Take today, for example. It is Armistice Day. Ninety-three years have passed since the end of the "Great War". This gives rise to the intoning of that familiar mantra:

        On the eleventh hour of the eleventh day of the eleventh month of 1918,
        the guns fell silent and the First World War came to an end. Today on
        11th November, we remember, in silence, all those who have given
        their lives in war in the cause of peace and freedom.(4)

This moment is marked by repetition. The observing of silences; the laying of wreaths; the tolling of bells; the playing of music. These recurring performances have been re-enacted following a score set down by the Royal British Legion exactly 90 years ago.

Such rituals are intended to interrupt the haphazard unfolding of day-to-day events by inserting a familiar pause – a link in time connecting our present with our past, secure in the knowledge that this will happen again in our future. This is how the chain of history is constructed. Shared memory is deployed to forge collectivities.

Repetition and sameness are emphasised. But, if we look carefully, what they actually highlight is that which is different or new. Thus, whilst we are remembering past wars, we are also encouraged to reflect on current conflicts. Those that observe silences or gather around memorials in the UK are made aware that British soldiers in Afghanistan are doing just what their forebears did, namely giving "their lives in war in the cause of peace and freedom."

Not everyone agrees with this, of course. Certain members of the now-illegal "Muslims Against Crusades" were planning a counter demonstration today. They too wished to observe this memorial occasion and its associated symbolism. Yet they would prefer to burn a plastic poppy rather than place it at the foot of an old war memorial. Such behaviour is distasteful and disrespectful – but should it be punishable by imprisonment?

The potency of the poppy confirms the sense in which 'the flower has become an iconic symbol of remembrance and sacrifice.'(5) Its importance and that of the November ritual as a whole appears to be increasing rather than diminishing as the years go by. This explains the seemingly disproportionate amount of attention the media devotes to reports of a war memorial being vandalised or dishonoured. A steadily rising number of plaques listing the names of the dead have been stolen from such monuments. The high value of scrap metal makes an uncomfortable parallel with the high value of the sacrifice inscribed in each and every liquefied name.

The heat required to melt these metal sheets is matched by the temperature rising in commemorative terms. This is due to the imminent arrival of the centenary of the outbreak of the First World War. Will 2014 represent a high-water mark of remembrance?
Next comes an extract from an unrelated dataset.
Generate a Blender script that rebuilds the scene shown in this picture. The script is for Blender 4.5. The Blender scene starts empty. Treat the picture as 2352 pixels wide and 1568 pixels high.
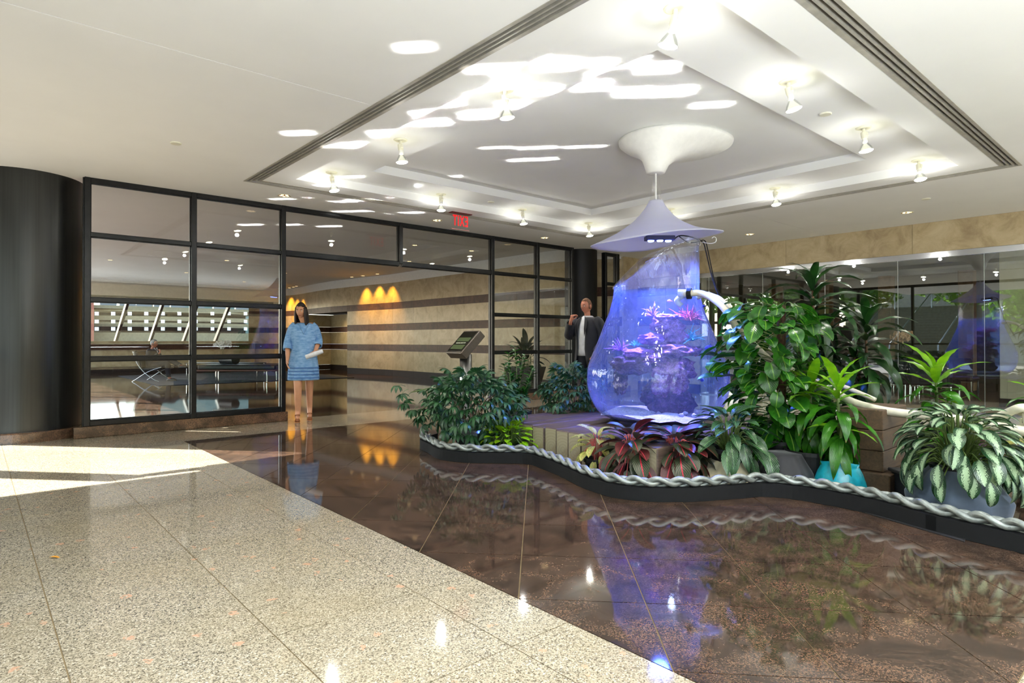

We can't know the answer to this because we simply don't know what the future holds or what future generations will choose to remember and forget.

So it seems fair to say that The Springfield Shopper headline got it right and wrong: "Today We Remember Armistice Day – Tomorrow We Don't". But the day after that we will: it's Remembrance Sunday. And the wreath-laying rituals will be repeated all over again – for some people at least.

_____
Notes

(1) 'The Springfield Shopper', The Simpsons 18/9 (2006).
(2) Pierre Nora, Realms of Memory: The Construction of the French Past. Vol. III: Symbols, New York, Columbia University Press, 1998, p. 609.
(3) Stuart Burch, 'The Texture of Heritage: A Reading of the 750th Anniversary of Stockholm', International Journal of Heritage Studies, Vol. 11 (3), 2005, pp. 211-233.
(4) BBC Radio 4 News, 11:00, 11/11/2011.
(5) Angus Crawford, The World at One, BBC Radio 4, 11/11/2011.

__________
Supplemental
18/11/2011

One American citizen who does not observe Martin Luther King Day is George Orr, the principal protagonist in Ursula K. Le Guin's superb book, The Lathe of Heaven (1971). He is able to alter the world by having what he terms "effective" dreams (p.13). Orr's unconscious solution to racism is to dream into existence a globe populated solely by grey-skinned people. But in so doing he erases the woman he loves: Heather Lelache's "color of brown was an essential part of her, not an accident... She could not exist in the gray (sic) people's world. She had not been born." (p. 129) And that is not all: this is also now a world that "found in it no address that had been delivered on a battlefield in Gettysburg, nor any man known to history named Martin Luther King." (p. 129) All this might seem like "a small price to pay for the complete retroactive abolition of racial prejudice". But George Orr finds the situation "intolerable. That every soul on earth should have a body the color of a battleship: no!" (p. 129).

Source:
Le Guin, Ursula K. (1971/2001) The Lathe of Heaven (London: Orion)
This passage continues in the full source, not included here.